When the tools of the trade today must have looked like something out of a sci-fi comic in his early days, how has he stayed relevant and fresh?
Although he doesn’t fully agree, it’s hard not to imagine Harry Williamson Design’s reputation preceding it wherever he goes. And client service is much more to that reputation than a soundbite of PR on a website or brochure — it’s a designer’s way of life.
“It’s more to do with longevity than anything else,” Williamson thinks, “The more you try to apply yourself to saving whatever communication problem people have, the more you end up in a position of trust with them.
“Once you have a client who knows you’re committed and knows you can deal with the issues you’re there for good. That’s the sort of relationship I’ve developed with most long-standing clients — you find your contribution is valid and accepted.”

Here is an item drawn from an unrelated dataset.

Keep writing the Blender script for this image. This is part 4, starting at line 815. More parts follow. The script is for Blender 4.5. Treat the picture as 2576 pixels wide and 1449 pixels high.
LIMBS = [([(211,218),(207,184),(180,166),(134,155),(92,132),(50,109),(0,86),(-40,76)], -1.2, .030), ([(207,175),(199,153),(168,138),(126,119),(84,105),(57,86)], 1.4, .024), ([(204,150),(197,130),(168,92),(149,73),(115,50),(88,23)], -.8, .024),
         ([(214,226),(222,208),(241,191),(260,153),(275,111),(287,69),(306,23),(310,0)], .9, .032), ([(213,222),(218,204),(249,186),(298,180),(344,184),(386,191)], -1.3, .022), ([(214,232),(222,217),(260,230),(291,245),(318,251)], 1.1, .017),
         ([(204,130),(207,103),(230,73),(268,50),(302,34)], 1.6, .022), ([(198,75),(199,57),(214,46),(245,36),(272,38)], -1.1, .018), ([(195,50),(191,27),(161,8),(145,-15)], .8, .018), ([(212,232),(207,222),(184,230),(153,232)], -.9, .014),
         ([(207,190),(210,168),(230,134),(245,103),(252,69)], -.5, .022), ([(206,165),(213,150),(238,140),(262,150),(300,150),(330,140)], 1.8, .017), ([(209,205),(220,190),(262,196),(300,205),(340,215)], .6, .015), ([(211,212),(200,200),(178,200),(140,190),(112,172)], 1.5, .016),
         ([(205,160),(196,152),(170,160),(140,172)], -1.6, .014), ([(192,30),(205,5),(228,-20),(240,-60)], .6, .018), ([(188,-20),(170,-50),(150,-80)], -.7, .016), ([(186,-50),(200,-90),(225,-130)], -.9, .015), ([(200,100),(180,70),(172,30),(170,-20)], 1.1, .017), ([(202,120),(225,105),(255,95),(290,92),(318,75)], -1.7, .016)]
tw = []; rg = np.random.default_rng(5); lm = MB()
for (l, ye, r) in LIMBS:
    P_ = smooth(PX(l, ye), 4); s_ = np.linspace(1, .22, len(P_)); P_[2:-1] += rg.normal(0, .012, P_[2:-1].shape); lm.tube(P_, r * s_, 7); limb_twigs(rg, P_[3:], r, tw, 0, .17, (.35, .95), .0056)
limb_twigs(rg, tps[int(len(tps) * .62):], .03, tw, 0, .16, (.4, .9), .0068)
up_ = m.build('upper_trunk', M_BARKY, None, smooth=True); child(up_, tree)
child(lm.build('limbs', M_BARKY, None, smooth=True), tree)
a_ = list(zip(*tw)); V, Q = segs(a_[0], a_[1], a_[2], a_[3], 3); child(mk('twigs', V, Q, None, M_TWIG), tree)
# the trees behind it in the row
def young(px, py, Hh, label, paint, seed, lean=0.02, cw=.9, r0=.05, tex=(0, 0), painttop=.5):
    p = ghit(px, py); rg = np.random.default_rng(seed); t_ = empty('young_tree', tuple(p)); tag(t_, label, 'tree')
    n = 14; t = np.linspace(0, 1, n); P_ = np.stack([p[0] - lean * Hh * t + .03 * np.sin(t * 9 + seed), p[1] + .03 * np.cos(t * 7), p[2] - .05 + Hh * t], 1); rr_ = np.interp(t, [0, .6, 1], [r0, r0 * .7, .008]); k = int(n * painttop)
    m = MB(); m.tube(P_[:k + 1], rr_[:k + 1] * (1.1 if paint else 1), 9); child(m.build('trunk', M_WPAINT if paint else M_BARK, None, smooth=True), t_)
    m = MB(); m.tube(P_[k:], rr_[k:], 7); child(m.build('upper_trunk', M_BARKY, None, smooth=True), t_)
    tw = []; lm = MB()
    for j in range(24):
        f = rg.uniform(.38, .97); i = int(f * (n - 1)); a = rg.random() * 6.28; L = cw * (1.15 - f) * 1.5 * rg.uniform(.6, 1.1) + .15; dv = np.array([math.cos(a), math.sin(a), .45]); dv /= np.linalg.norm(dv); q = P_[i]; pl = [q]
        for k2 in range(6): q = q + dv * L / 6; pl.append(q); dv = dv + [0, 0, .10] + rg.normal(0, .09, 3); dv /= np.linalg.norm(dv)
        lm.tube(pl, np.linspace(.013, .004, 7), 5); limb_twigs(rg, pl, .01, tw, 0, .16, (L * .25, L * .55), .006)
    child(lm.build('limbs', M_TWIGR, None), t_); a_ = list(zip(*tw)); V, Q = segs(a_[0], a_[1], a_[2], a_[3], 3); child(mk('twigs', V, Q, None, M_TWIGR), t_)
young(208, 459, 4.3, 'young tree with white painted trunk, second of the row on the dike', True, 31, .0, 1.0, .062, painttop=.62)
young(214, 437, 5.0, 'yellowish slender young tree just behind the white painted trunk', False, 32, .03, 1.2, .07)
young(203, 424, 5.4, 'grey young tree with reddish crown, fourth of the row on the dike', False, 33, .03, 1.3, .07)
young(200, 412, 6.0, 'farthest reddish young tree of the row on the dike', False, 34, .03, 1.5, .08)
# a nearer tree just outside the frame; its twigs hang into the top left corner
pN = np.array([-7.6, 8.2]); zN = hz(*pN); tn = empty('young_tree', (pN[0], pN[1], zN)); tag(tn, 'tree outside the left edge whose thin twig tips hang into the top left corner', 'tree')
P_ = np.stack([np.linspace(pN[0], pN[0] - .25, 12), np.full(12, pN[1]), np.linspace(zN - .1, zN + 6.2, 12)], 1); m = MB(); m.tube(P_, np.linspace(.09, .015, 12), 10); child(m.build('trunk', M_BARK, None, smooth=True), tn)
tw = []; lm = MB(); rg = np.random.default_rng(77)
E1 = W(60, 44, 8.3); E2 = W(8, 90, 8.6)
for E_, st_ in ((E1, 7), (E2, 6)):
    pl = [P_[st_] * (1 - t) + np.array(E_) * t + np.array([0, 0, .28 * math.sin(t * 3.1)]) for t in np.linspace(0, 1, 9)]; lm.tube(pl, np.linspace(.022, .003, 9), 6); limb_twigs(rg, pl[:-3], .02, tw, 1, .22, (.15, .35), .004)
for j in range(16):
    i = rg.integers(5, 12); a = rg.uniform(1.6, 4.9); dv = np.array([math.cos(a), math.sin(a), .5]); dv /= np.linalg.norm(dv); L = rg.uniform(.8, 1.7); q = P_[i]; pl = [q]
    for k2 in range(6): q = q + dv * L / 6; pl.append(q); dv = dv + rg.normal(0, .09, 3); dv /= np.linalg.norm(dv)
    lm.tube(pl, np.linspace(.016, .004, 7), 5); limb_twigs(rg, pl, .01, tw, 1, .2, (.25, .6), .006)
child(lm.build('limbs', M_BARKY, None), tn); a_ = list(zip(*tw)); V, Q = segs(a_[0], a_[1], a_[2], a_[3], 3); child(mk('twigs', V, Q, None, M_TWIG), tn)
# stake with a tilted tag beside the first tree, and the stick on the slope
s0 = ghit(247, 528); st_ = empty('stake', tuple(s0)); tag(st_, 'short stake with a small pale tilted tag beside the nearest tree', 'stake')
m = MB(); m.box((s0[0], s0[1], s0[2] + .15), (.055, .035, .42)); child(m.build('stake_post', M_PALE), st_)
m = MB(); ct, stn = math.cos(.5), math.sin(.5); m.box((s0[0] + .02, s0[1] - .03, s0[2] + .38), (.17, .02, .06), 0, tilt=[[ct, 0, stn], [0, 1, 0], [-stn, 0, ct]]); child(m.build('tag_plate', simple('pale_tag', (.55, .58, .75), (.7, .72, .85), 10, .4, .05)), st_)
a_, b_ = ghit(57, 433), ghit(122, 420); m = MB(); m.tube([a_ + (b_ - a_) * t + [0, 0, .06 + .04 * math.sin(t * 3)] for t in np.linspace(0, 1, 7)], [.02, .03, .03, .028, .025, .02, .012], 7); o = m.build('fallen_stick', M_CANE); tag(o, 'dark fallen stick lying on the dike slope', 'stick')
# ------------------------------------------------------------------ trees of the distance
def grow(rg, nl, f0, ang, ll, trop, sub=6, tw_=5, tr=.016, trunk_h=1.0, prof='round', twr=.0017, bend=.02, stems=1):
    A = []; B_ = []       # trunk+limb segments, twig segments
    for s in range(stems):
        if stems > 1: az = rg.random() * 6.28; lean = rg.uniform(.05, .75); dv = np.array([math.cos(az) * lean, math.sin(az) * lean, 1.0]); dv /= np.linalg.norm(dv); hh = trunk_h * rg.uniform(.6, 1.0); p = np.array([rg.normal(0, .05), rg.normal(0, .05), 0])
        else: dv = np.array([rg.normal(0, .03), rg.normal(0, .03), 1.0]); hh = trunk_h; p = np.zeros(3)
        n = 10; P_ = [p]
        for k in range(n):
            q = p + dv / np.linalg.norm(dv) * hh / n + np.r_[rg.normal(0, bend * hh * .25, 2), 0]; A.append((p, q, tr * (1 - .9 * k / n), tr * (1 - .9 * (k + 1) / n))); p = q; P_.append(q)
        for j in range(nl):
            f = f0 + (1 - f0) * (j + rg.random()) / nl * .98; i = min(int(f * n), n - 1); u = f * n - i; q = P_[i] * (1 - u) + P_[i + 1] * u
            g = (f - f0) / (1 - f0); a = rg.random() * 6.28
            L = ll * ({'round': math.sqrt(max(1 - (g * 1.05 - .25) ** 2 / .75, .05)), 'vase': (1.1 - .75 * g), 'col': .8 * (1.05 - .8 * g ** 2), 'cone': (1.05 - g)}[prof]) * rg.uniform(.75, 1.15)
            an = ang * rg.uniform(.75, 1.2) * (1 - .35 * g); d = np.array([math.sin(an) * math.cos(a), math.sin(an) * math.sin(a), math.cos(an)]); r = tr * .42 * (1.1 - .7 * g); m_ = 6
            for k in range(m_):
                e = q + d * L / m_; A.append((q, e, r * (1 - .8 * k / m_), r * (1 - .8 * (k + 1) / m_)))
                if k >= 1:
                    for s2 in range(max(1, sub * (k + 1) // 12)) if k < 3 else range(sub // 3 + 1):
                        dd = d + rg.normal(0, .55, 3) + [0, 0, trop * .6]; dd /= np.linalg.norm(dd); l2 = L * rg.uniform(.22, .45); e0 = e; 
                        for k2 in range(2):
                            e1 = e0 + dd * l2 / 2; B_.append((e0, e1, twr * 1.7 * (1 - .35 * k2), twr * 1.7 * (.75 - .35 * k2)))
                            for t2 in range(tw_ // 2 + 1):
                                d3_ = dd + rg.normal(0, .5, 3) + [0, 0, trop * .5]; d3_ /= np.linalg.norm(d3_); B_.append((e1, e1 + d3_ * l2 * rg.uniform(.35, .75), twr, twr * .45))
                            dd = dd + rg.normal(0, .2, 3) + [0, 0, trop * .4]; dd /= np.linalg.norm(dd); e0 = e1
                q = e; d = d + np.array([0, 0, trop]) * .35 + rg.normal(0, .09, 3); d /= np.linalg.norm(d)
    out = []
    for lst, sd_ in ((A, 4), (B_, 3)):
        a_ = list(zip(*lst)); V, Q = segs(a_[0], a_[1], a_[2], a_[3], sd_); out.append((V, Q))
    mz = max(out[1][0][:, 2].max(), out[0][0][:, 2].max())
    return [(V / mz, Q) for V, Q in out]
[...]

Aside from that, the only trick seems to be keeping the basics in mind. It turns out that the fundamentals of design — regardless of whether you’re a commercial illustrator on a drafting board in 1972 or a Mac geek covered in body piercings in 2002 — are timeless.
“You need a sense of humanity,” Williamson says, “A sensitivity to different types of people so you can understand the different visual languages people can accommodate. That helps you get onto a level of communication with them, both clients and your audience.”
“You need to see making communication as a stimulating thing, and when you produce something people connect with so they respond in a suitable way, I think that’s really rewarding.”